Posts Tagged ‘“I Belong to Glasgow”’

The Washington-Baghdad-New York Musical Express (with a stopover in Noirville)

Thursday, August 13th, 2009

I took a quick trip to Washington, D.C. earlier this week.  Washington is such an underrated city.  There are no great songs about it and there are no cinematic encomiums to it the way there are to London, Paris, and New York, not to mention Los Angeles.   But Washington was, and is, a gas.  Its museums are second to none, its architecture is breathtaking, and its subway system is futuristic and immaculate.  What’s not to love?
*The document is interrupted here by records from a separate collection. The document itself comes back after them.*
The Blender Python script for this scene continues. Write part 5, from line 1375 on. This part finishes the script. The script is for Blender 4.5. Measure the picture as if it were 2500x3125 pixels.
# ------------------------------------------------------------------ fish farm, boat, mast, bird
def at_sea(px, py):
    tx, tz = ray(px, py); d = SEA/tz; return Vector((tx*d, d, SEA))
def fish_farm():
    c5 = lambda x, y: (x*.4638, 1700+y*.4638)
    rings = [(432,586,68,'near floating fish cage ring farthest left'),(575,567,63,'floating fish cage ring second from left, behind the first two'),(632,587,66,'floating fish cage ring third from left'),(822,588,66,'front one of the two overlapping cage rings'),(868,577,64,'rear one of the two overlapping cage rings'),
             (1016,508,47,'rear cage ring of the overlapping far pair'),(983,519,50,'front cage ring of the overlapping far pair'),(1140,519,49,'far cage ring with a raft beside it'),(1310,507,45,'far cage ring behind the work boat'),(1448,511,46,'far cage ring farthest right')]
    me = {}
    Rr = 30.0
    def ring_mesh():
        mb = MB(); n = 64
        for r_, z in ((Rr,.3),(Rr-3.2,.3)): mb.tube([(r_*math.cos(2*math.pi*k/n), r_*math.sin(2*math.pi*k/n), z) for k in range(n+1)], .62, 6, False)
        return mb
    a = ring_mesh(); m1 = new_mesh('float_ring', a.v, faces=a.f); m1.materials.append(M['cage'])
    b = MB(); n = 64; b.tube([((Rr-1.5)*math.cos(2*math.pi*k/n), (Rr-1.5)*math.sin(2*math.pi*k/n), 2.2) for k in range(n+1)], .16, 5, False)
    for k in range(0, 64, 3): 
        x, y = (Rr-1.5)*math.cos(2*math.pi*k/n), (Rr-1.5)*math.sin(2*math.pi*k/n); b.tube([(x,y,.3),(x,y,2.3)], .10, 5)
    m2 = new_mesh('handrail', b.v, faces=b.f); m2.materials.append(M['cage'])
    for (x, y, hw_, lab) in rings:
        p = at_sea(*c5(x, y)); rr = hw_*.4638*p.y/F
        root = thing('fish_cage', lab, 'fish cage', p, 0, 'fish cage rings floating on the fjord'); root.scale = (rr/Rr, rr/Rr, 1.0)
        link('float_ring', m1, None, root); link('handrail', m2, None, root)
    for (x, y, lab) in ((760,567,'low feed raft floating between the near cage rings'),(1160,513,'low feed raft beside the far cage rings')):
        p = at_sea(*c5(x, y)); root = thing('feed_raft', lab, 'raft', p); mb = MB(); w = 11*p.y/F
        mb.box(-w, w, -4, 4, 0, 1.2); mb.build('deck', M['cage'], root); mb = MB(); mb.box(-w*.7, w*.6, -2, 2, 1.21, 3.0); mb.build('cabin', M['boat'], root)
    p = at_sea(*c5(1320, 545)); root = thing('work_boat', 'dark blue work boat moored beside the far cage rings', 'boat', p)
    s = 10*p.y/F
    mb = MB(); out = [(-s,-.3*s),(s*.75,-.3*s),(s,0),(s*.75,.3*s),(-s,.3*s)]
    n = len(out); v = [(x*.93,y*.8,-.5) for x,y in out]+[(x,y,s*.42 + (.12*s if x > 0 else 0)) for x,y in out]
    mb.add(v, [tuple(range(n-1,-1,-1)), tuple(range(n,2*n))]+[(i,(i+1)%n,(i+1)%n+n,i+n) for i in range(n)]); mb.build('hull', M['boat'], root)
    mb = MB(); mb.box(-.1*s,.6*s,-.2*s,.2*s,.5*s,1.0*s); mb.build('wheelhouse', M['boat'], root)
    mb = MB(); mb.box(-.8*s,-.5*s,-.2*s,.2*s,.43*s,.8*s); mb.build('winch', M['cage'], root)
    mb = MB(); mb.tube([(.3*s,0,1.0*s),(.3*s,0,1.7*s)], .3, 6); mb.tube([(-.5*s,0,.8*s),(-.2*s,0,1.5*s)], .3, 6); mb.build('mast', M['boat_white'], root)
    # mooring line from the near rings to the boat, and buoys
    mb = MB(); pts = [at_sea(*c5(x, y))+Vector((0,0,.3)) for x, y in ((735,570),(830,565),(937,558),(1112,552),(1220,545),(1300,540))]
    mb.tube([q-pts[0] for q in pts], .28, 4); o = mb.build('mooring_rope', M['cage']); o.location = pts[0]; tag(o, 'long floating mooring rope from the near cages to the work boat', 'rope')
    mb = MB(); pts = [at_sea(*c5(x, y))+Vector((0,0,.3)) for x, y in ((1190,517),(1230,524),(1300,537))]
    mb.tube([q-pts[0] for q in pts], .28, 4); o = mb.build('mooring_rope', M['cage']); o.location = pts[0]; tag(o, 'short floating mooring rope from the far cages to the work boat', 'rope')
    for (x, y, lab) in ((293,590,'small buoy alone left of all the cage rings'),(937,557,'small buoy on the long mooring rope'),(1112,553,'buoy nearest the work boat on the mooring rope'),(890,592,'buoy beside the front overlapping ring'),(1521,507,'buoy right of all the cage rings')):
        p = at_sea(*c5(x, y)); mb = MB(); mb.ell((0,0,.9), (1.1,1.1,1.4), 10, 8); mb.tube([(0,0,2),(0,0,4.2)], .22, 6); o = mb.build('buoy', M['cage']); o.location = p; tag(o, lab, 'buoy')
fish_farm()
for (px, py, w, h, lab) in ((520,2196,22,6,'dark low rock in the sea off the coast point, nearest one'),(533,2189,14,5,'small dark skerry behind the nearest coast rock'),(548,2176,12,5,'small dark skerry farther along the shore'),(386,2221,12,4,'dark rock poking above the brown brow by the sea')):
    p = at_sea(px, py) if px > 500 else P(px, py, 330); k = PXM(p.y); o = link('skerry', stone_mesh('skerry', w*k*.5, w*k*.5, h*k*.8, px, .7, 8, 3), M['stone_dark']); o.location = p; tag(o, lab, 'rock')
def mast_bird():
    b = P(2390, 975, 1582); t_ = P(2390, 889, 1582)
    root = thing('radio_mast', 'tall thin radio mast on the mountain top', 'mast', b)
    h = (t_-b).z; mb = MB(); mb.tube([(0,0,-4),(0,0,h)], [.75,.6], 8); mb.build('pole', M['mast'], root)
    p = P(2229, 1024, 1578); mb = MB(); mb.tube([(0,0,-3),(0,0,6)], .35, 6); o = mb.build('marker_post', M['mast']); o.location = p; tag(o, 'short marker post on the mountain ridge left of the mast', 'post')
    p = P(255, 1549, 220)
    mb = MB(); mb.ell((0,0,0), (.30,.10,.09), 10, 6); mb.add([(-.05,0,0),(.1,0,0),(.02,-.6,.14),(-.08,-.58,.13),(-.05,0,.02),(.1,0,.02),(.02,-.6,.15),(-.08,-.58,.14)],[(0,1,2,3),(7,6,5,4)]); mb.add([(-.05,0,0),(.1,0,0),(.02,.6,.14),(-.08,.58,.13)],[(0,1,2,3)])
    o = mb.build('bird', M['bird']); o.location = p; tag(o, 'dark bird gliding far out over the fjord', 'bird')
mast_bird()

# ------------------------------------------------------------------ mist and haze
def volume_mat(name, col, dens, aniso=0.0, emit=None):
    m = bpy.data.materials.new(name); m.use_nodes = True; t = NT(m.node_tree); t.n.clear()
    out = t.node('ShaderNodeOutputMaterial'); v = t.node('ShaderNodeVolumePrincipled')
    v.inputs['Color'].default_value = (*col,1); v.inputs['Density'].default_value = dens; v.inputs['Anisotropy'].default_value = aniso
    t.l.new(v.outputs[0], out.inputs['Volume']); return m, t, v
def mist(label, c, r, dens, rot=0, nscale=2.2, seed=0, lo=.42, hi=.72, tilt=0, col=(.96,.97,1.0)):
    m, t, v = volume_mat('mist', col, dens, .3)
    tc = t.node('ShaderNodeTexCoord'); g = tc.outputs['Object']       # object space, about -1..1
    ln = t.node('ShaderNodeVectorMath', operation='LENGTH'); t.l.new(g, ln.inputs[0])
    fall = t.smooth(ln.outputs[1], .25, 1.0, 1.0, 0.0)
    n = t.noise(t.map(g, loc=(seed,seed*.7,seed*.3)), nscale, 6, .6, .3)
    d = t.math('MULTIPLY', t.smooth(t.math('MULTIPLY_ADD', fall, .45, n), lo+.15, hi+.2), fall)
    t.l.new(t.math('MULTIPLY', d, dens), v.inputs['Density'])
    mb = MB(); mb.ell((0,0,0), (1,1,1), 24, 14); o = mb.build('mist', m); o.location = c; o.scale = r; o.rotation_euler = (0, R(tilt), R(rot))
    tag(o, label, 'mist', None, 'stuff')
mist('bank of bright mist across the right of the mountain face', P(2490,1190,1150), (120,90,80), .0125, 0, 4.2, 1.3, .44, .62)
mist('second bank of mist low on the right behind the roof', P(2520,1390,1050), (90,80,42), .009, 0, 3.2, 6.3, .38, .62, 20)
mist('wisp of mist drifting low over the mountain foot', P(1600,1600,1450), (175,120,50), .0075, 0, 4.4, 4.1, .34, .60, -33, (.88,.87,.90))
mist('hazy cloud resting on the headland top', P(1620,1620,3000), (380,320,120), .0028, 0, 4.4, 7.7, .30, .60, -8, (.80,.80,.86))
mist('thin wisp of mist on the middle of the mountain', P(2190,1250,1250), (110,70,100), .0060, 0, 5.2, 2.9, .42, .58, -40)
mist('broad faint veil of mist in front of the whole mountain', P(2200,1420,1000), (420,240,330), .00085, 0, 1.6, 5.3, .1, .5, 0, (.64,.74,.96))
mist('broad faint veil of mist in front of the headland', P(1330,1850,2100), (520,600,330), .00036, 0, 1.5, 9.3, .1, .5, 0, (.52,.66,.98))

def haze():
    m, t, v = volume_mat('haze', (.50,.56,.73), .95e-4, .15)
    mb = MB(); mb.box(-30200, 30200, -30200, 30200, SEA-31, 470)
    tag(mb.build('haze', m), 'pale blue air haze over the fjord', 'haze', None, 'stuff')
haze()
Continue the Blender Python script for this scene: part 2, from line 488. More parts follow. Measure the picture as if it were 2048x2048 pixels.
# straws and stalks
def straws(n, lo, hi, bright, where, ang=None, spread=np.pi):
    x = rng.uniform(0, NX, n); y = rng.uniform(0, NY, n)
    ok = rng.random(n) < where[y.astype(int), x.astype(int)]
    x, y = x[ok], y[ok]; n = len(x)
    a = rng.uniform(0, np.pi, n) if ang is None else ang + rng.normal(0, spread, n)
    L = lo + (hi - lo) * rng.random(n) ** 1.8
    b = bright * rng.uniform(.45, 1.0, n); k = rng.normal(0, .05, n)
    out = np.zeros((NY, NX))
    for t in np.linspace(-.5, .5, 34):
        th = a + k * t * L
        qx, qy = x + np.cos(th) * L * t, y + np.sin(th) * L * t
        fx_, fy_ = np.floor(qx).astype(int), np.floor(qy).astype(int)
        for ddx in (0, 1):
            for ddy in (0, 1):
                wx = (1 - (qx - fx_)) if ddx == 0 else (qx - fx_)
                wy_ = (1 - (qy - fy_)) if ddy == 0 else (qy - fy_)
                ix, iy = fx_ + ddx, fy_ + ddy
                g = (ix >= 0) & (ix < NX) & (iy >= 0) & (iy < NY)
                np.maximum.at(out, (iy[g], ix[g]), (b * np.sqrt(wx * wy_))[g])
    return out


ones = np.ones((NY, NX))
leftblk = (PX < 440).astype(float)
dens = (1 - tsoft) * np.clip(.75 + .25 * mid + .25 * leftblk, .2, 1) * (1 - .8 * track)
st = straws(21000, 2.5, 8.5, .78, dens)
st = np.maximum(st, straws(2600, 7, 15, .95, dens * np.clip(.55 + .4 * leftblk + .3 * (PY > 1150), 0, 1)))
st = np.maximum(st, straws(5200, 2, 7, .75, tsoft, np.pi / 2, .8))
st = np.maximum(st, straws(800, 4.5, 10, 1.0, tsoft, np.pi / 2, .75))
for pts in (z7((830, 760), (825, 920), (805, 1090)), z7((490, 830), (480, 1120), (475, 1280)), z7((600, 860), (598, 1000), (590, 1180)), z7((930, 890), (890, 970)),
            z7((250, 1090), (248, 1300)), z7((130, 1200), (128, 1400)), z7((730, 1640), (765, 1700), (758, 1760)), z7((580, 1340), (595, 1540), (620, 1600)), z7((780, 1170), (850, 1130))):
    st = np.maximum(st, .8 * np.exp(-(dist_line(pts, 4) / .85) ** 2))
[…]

On my train rides there and back, I listened to Choubi Choubi! Folk and Pop Sounds from Iraq, a compilation of Iraqi pop music from 1980s up through 2000The music is so good it’s outrageous.  Some of it sounds like techno with its funky, staccato drums.  The linear notes explain that while the percussion might sound electronic, and sometimes is, it’s typically a hand-drum called the khishba, also known as the zanbour (Arabic for “wasp”).  Any of these songs would sound great on a dance floor.

Choubi Choubi! also features “1970s Socialist Folk-Rock” by a singer named Ja’afar Hassan.  To my ears his songs are more like mid-1960s garage rock, particularly with what sounds like a caterwauling Farfisa.  I also really dig his enormous Dylan/Hendrix afro.

After my happy experience with Choubi!, I’ll turn to Sublime Frequencies, the compilation’s label, to satisfy further my exotic auditory needs.  (That sounds lewd.)  With titles like 1970′s Algerian Proto-Rai Underground, Radio Myanmar (Burma), and Sumatran Folk Cinema DVD, how can you go wrong?  On its website, the label says that:

SUBLIME FREQUENCIES is a collective of explorers dedicated to acquiring and exposing obscure sights and sounds from modern and traditional urban and rural frontiers via film and video, field recordings, radio and short wave transmissions, international folk and pop music, sound anomalies, and other forms of human and natural expression not documented sufficiently through all channels of academic research, the modern recording industry, media, or corporate foundations. SUBLIME FREQUENCIES is focused on an aesthetic of extra-geography and soulful experience inspired by music and culture, world travel, research, and the pioneering recording labels of the past including OCORA, SMITHSONIAN FOLKWAYS, ETHNIC FOLKWAYS, LYRICHORD, NONESUCH EXPLORER, MUSICAPHONE, BARONREITER, UNESCO, PLAYASOUND, MUSICAL ATLAS, CHANT DU MONDE, B.A.M., TANGENT, and TOPIC.

On my train rides I also read Peter Rabe’s Anatomy of a Killer.  It’s great, but sometimes I find it a little confusing.  The language itself is simple and direct, but there’s frequent and abrupt changes in perspective.  Nevertheless, so far  it’s strong noir: quick, brutal, and unsentimental. 

I also like it for its mundane settings: a Pennsylvania mining town, a bowling alley, a seedy nightclub.  I want art to transport me somewhere, anywhere–it can be someplace unfamiliar like a Baghdad tearoom, or a rundown coffee shop.  I like the trip–the destination is secondary.  Although, yes, part of Choubi Choubi!‘s fascination is its foreignness, but it couldn’t hold me on that alone.  The music itself grabbed me.

I’m reminded of why I love Don’t Call Me a Crook!  It’s a voyage through Bob Moore’s world.  Sometimes he sails to  to strange places like Alexandria and Shanghai, and other times he’s making trouble in humdrum towns like Hoboken and Glasgow.  It doesn’t matter.  It’s the trip that’s interesting: the places he sees, the women he tricks, the booze he guzzles.  What would Bob make of Choubi Choubi!?  Not a lot, I’m afraid.  It wasn’t European, much less Harry Lauder, “Land of My Fathers,” or “I Belong to Glasgow” so I’m sure he would’ve dismissed it as noise.  But that’s Bob’s problem, not mine.